Semilendas da minha profissão desapareceram nos últimos dias. Os publicitários Rosalina Machado, em Portugal, e Alex Periscinoto, no Brasil.

Foram pessoas que de maneira direta ou indireta participaram da minha trajetória. Eu não seria o que sou se eles não tivessem desbravado caminhos antes. Criaram empresas, patrocinaram carreiras, foram líderes.

Sou grato a ambos como sou grato a tantos que cultivaram as terras em que plantei, planto e plantarei as sementes do meu trabalho.

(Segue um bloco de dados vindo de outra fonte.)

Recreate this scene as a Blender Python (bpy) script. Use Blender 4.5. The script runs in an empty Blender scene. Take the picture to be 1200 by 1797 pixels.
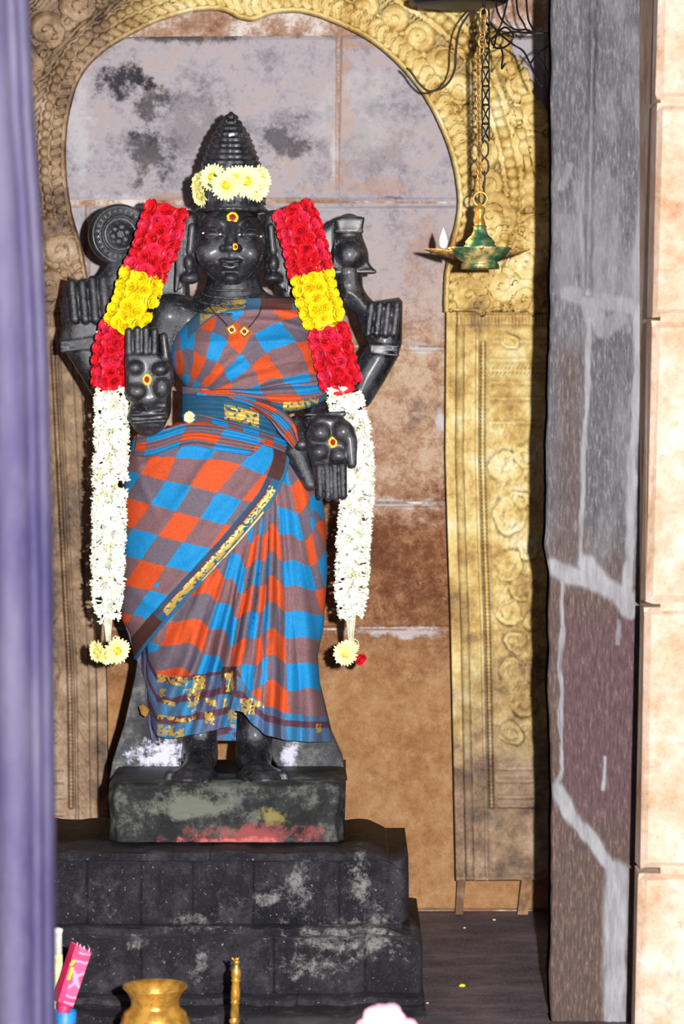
import bpy, bmesh, math, random
import numpy as np
from mathutils import Vector, Matrix
from mathutils.bvhtree import BVHTree

random.seed(7); RNG = np.random.default_rng(7)
SC = bpy.context.scene
COL = SC.collection
PI = math.pi
F = 5000.0           # focal length in pixels of the 1200 x 1797 frame
HOR = 650.0          # horizon row
CAMZ = 1.0165        # lens height above the sanctum floor

# ------------------------------------------------------------------ camera
cam_d = bpy.data.cameras.new('camera'); cam = bpy.data.objects.new('camera', cam_d); COL.objects.link(cam)
cam.location = (0, 0, CAMZ); cam.rotation_euler = (PI/2, 0, 0)
cam_d.sensor_fit = 'HORIZONTAL'; cam_d.sensor_width = 24; cam_d.lens = 24*F/1200
cam_d.shift_y = -(898.5-HOR)/1200.0
cam_d.clip_start = .05; cam_d.clip_end = 60
cam_d.dof.use_dof = True; cam_d.dof.focus_distance = 4.8; cam_d.dof.aperture_fstop = 6.0
SC.camera = cam
# ------------------------------------------------------------------ world and lights
W = bpy.data.worlds.new('world'); SC.world = W; W.use_nodes = True
W.node_tree.nodes['Background'].inputs[0].default_value = (.70, .72, 1.0, 1)
W.node_tree.nodes['Background'].inputs[1].default_value = .13
def light(name, kind, loc, power, col=(1,1,1), size=.02):
    l = bpy.data.lights.new(name, kind); l.energy = power; l.color = col
    if kind == 'POINT': l.shadow_soft_size = size
    o = bpy.data.objects.new(name, l); o.location = loc; COL.objects.link(o); return o
flash = light('camera_flash', 'POINT', (.165, 0.05, CAMZ+.06), 1640, (1.0, .985, .975), .018)
SC.view_settings.view_transform = 'Standard'; SC.view_settings.look = 'None'
SC.view_settings.exposure = 0.0; SC.view_settings.gamma = 1.0; SC.view_settings.use_curve_mapping = False

# ------------------------------------------------------------------ helpers
def P(px, py, d):
    """a photograph pixel at a chosen real distance -> point in the room"""
    return Vector(((px-600)*d/F, d, CAMZ-(py-HOR)*d/F))
def Pn(px, py, d):
    px, py, d = np.broadcast_arrays(np.asarray(px, float), np.asarray(py, float), np.asarray(d, float))
    return np.stack([(px-600)*d/F, d, CAMZ-(py-HOR)*d/F], -1)
def s2l(c):
    c = [x/255 for x in c]
    return tuple([x/12.92 if x <= .04045 else ((x+.055)/1.055)**2.4 for x in c]+[1])
def link(o, parent=None):
    COL.objects.link(o)
    if parent is not None:
        o.parent = parent
        o.matrix_parent_inverse = Matrix.Identity(4)
        o.location = o.location - parent.location if parent.type == 'EMPTY' and parent.parent is None else o.location
    return o
def rootloc(o):
    v = Vector((0,0,0))
    while o is not None:
        v += o.location; o = o.parent
    return v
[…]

Não queria que partissem sem a minha devida vénia.

O que leva-me outra vez a Gilgamés.

O poema mais antigo do mundo (ao menos, até que achem outro) é a Epopeia de Gilgamés. Diferente de narrativas posteriores que cunharam na figura do herói todos os traços impossíveis da virtude, Gilgamés foi um protagonista imperfeito, cheio de falhas, excessos, enganos.

Gilgamés passou a vida a afrontar os deuses, a perseguir quimeras e quando alguma vitória conseguiu, o feito logo revelou-se ilusório, fugaz ou acompanhado de pesada multa.

Uma das quimeras de Gilgamés foi a imortalidade. Ele não queria morrer. Claro que não conseguiu (lembre-se Gilgamés é o Homem, Gilgamés somos nós), mas na sua busca recebeu os conselhos de Siduri, entidade da fermentação, a deusa da cerveja e do vinho.

Disse Siduri: “Gilgamés, aonde vais com tanta pressa? Jamais encontrarás a vida que procuras. Quando os deuses criaram o homem, eles lhe destinaram a morte, mas a vida eles mantiveram em seu próprio poder. Quanto a ti, Gilgamés, enche a tua barriga de iguarias; dia e noite, noite e dia, dança e sê feliz, aproveita e deleita-te. Veste sempre roupas novas, banha-te em água, trata com carinho a criança que te tomar as mãos e fazes a tua mulher feliz com o teu abraço; pois este também é o destino do homem.” Lembrei-me desse entrecho da Epopeia de Gilgamés para homenagear esses dois grandes publicitários que partiram porque lembra aquilo de mais importante que podemos fazer com a vida: viver. E também porque este pode ser considerado o primeiro anúncio de vinho da história.

Ou como diria o meu Tio Olavo: “A gratidão lembra-se sempre; a vaidade é que tem memória curta.”